┌──

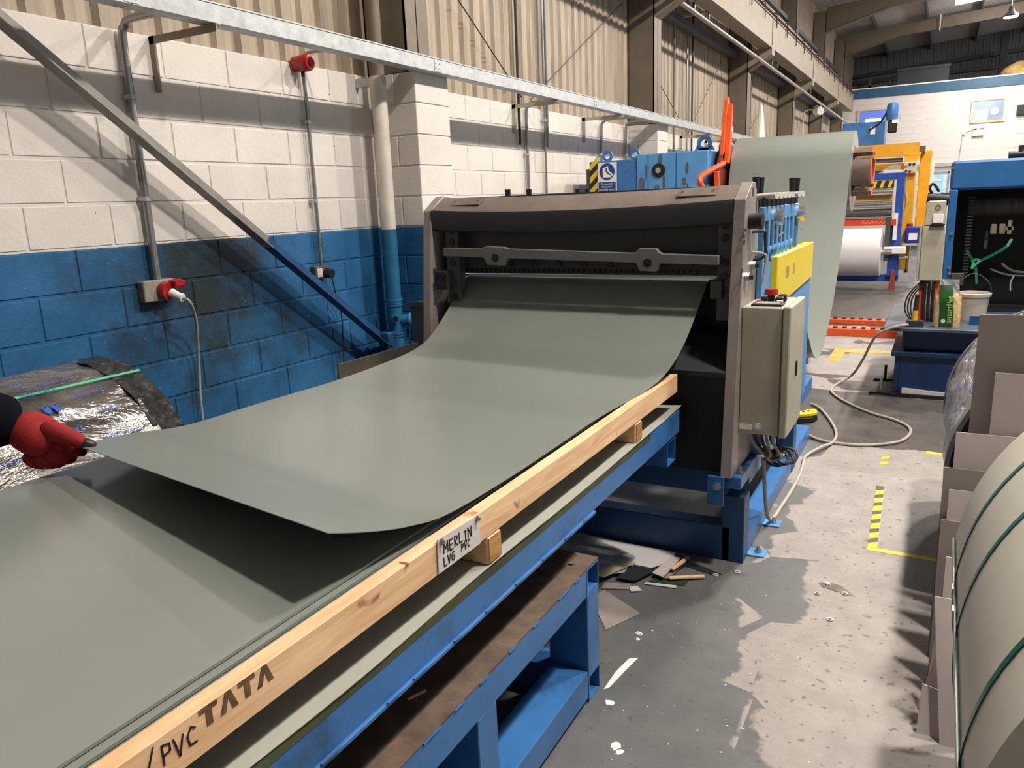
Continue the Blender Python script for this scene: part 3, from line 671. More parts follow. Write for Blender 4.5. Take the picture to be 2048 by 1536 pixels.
B().cyl((PX, PY, 0.88), (PX + 0.07, PY - 0.09, 0.885), 0.027, 14).build('side_outlet', MATS['blue_pipe_paint'], t, smooth=True)
B().cyl((PX + 0.0701, PY - 0.0901, 0.885), (PX + 0.0715, PY - 0.092, 0.885), 0.021, 14).build('outlet_bore', BLACK, t)
B().box(WX, PX + 0.06, PY - 0.02, PY + 0.02, 2.60, 2.66).build('pipe_clip', GALV, t)

# ================================================================== CRANE RUNWAY
t = thing('crane_girder', (-3.12, 20, 4.5), 'long taupe crane runway girder along the columns with a red conductor rail', 'girder')
GX = -3.12
b = B().box(GX - 0.01, GX + 0.0, 7.0, 31.2, 4.44, 4.94); b.box(GX - 0.16, GX + 0.02, 7.0, 31.2, 4.94, 4.96); b.box(GX - 0.26, GX, 7.0, 31.2, 4.42, 4.44)
b.build('beam', TAUPELT, t)
B().box(GX - 0.26, GX - 0.25, 7.0, 31.2, 4.44, 4.94).build('back_web', TAUPE, t)
B().box(GX - 0.13, GX - 0.08, 7.0, 31.2, 4.96, 5.02).build('crane_rail', GALV, t)
B().box(GX - 0.06, GX - 0.02, 7.0, 31.0, 5.06, 5.11).build('conductor_rail', mat('red_conductor', '5f2a26', rough=0.5), t)
hk = None; y = 7.6
while y < 31:
    if hk is None:
        b = B().cyl((GX + 0.03, 0, 4.80), (GX + 0.03, 0, 5.07), 0.01, 6); b.cyl((GX + 0.03, 0, 5.07), (GX - 0.06, 0, 5.07), 0.01, 6)
        hk = b.build('rail_hook', BLACK, t); hk.location = (0, y, 0)
    else: share('rail_hook', hk, t, (0, y, 0))
    y += 1.12
for p in PIERS[1:] + [32.0]:
    if p < 32: B().prism([(-3.56, 4.42), (GX, 4.42), (GX, 4.30), (-3.56, 4.05)], 'y', p + 0.03, p + 0.27).build('corbel', TAUPELT, t)
    B().box(GX - 0.002, GX + 0.012, min(p, 31) - 0.012, min(p, 31) + 0.012, 4.46, 4.92).build('splice_plate', TAUPE, t)
for p in PIERS[1:]:
    B().box(-3.55, -3.25, p + 0.02, p + 0.07, 5.05, 5.11).build('restraint_bracket', WHITE, t)
t = thing('service_pipe', (-3.3, 20, 4.12), 'slim grey service pipe running along under the crane girder', 'pipe')
B().cyl((-3.3, 8.0, 4.27), (-3.3, 31.0, 4.07), 0.035, 12).build('pipe', CONDUIT, t, smooth=True)
for p in PIERS[1:]:
    B().cyl((-3.3, p + 1.0, 4.2), (-3.3, p + 1.0, 4.42), 0.01, 6).build('hanger', CONDUIT, t)
for p in (12.4, 17.9):
    B().tube([(-3.3, p, 4.28), (-3.32, p, 4.38), (-3.5, p + 0.02, 4.38), (WX + 0.1, p + 0.05, 4.36), (WX + 0.08, p + 0.05, 4.25), (WX + 0.08, p + 0.05, 2.0)], 0.016, 6).build('drop_pipe', CONDUIT, t, smooth=True)
t = thing('wall_floodlight', (-3.45, 24.9, 4.0), 'round white floodlight on the wall under the crane girder', 'light')
B().cyl((-3.42, 24.8, 3.98), (-3.3, 24.6, 3.93), 0.14, 16, 0.10).build('head', WHITE, t, smooth=True)
B().tube([(-3.8, 25.0, 3.2), (-3.8, 25.0, 3.95), (-3.45, 24.9, 4.0)], 0.015, 6).build('arm', WHITE, t)
t = tag(B().prism([(17.95, 2.9), (18.5, 2.9), (18.2, 3.55), (18.0, 3.6)], 'x', -3.66, -3.62).build('white_board', WHITE), 'loose white board leaning behind the grey-green coil', 'board')

# ================================================================== GUILLOTINE
GXL, GXR = -2.385, -0.80                                # inner faces of the side plates
t = thing('guillotine', (-1.58, 3.6, 0), 'dark grey sheet guillotine with light side plates on a blue base', 'machine')
side = [(3.335, 0.47), (3.47, 1.695), (3.60, 1.77), (3.66, 1.765), (3.69, 1.73), (3.69, 1.37), (3.93, 1.37), (4.05, 0.9), (4.15, 0.47)]
B().prism(side, 'x', GXR, GXR + 0.05).build('side_plate', PLATE, t, bevel=0.002)
B().prism(side, 'x', GXL - 0.05, GXL).build('side_plate', PLATE, t, bevel=0.002)
# sagging top cover
def hood(u, v):
    x = GXL + u * (GXR - GXL); s = 4 * u * (1 - u)
    prof = [(3.49, 1.59), (3.468, 1.598), (3.462, 1.68), (3.47, 1.697), (3.60, 1.76), (3.66, 1.757)]
    a = prof[round(v * 5)]; k = 0.022 * s if a[0] < 3.55 else 0.012 * s
    return (x, a[0], a[1] - k)
HOODM = mat('dusty_brown_cover', '6b6058', rough=0.55, var=0.1, dirt='4b433d', dirt_at=(0.52, 0.7), dirt_scale=3)
hb = B(); hb.grid(lambda u, v: hood(u, 0.6 + 0.4 * v), 24, 2); hb.build('top_cover', HOODM, t, smooth=True)
hb = B(); hb.grid(lambda u, v: hood(u, 0.6 * v), 24, 3); hb.build('front_lip', DARKM, t, smooth=True)
B().box(GXL, GXR, 3.64, 3.66, 1.352, 1.757).build('rear_cover', GREYM, t)  # cover carried down to block light reaching the sheet from behind
for x in (GXL + 0.18, GXR - 0.18):
    pl = B().prism([(3.515, 1.7155), (3.585, 1.7495), (3.585, 1.7535), (3.515, 1.7195)], 'x', x - 0.09, x + 0.09).build('cover_plate', HOODM, t)
    for dx in (-0.07, 0.07): B().cyl((x + dx, 3.552, 1.735), (x + dx, 3.552, 1.742), 0.008, 8).build('screw', CHROME, pl)
B().box(GXL, GXR, 3.585, 3.63, 1.45, 1.66).build('upper_beam', GREYM, t)
B().box(GXL, GXR, 3.56, 3.63, 1.43, 1.455).build('beam_ledge', DARKM, t)
# guides either side with bolts
for x0, x1, zs in ((-2.325, -2.245, (1.585, 1.53, 1.42, 1.24)), (-0.875, -0.808, (1.585, 1.53, 1.42, 1.36, 1.30))):
    g = B().box(x0, x1, 3.50, 3.56, 1.16, 1.625).build('slide_guide', GREYM, t, bevel=0.003)
    for z in zs: B().cyl(((x0 + x1) / 2, 3.494, z), ((x0 + x1) / 2, 3.51, z), 0.017, 14).build('bolt_head', BLACK, g)
kn = B().box(-2.375, -2.295, 3.46, 3.50, 1.28, 1.38).build('adjuster_block', GREYM, t, bevel=0.005)
for z in (1.35, 1.30): B().cyl((-2.335, 3.44, z), (-2.335, 3.46, z), 0.02, 14).build('adjuster_knob', BLACK, kn)
# the cast cross bar with its two bosses, sloping down to the right
def zc(x): return 1.481 - 0.0305 * (x + 2.308)
pts = []
top, bot = [], []
for x, dt, db in ((-2.308, .022, .022), (-2.08, .022, .022), (-2.06, .03, .024), (-2.04, .036, .06), (-1.94, .034, .06), (-1.92, .026, .022), (-1.25, .022, .022), (-1.235, .028, .024), (-1.222, .045, .06), (-1.14, .045, .06), (-1.127, .028, .024), (-1.11, .022, .022), (-0.856, .021, .021)):
    top.append((x, zc(x) + dt)); bot.append((x, zc(x) - db))
cb = B().prism(top + bot[::-1], 'y', 3.445, 3.475).build('cross_bar', mat('cast_grey', '6d6c6a', rough=0.5, var=0.05), t, bevel=0.003)
for x in (-1.99, -1.181): B().cyl((x, 3.443, zc(x) - 0.022), (x, 3.46, zc(x) - 0.022), 0.021, 18).build('boss_hole', BLACK, cb)
# blade beam, clamp fingers and blade
bb = B().box(GXL, GXR, 3.56, 3.60, 1.385, 1.43).build('blade_beam', DARKM, t)
for i in range(10):
    x = -2.1 + i * 0.138; B().cyl((x, 3.548, 1.408), (x, 3.56, 1.408), 0.014, 10).build('clamp_screw', BLACK, bb)
fb = B()
for i in range(44): fb.box(-2.23 + i * 0.0285, -2.23 + i * 0.0285 + 0.014, 3.575, 3.60, 1.362, 1.387)
fb.build('clamp_finger_row', DARKM, t)
B().box(GXL + 0.07, GXR - 0.03, 3.545, 3.552, 1.3465, 1.358).build('lower_blade', CHROME, t)
B().box(GXL, GXR, 3.70, 3.76, 1.15, 1.322).build('lower_bed', DARKM, t)
B().box(-0.90, -0.845, 3.48, 3.55, 1.26, 1.345).build('side_gauge', GREYM, t, bevel=0.004)
# chute panel at the bottom with sloping top, blackened inside
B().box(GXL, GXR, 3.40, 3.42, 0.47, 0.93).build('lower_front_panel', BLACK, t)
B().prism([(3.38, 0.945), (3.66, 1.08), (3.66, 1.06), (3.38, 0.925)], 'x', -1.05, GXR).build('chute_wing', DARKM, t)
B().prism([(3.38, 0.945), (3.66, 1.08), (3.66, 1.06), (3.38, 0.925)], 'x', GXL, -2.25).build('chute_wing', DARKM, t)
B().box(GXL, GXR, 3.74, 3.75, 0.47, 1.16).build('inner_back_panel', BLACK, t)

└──

YOUR GOAL
From the top of the listing above, repeat each line exactly until you reach the line containing "B().box(WX, PX +", and repeat that one too. Leave the pictures out.

SOLUTION FOR THIS EXERCISE
Continue the Blender Python script for this scene: part 3, from line 671. More parts follow. Write for Blender 4.5. Take the picture to be 2048 by 1536 pixels.
B().cyl((PX, PY, 0.88), (PX + 0.07, PY - 0.09, 0.885), 0.027, 14).build('side_outlet', MATS['blue_pipe_paint'], t, smooth=True)
B().cyl((PX + 0.0701, PY - 0.0901, 0.885), (PX + 0.0715, PY - 0.092, 0.885), 0.021, 14).build('outlet_bore', BLACK, t)
B().box(WX, PX + 0.06, PY - 0.02, PY + 0.02, 2.60, 2.66).build('pipe_clip', GALV, t)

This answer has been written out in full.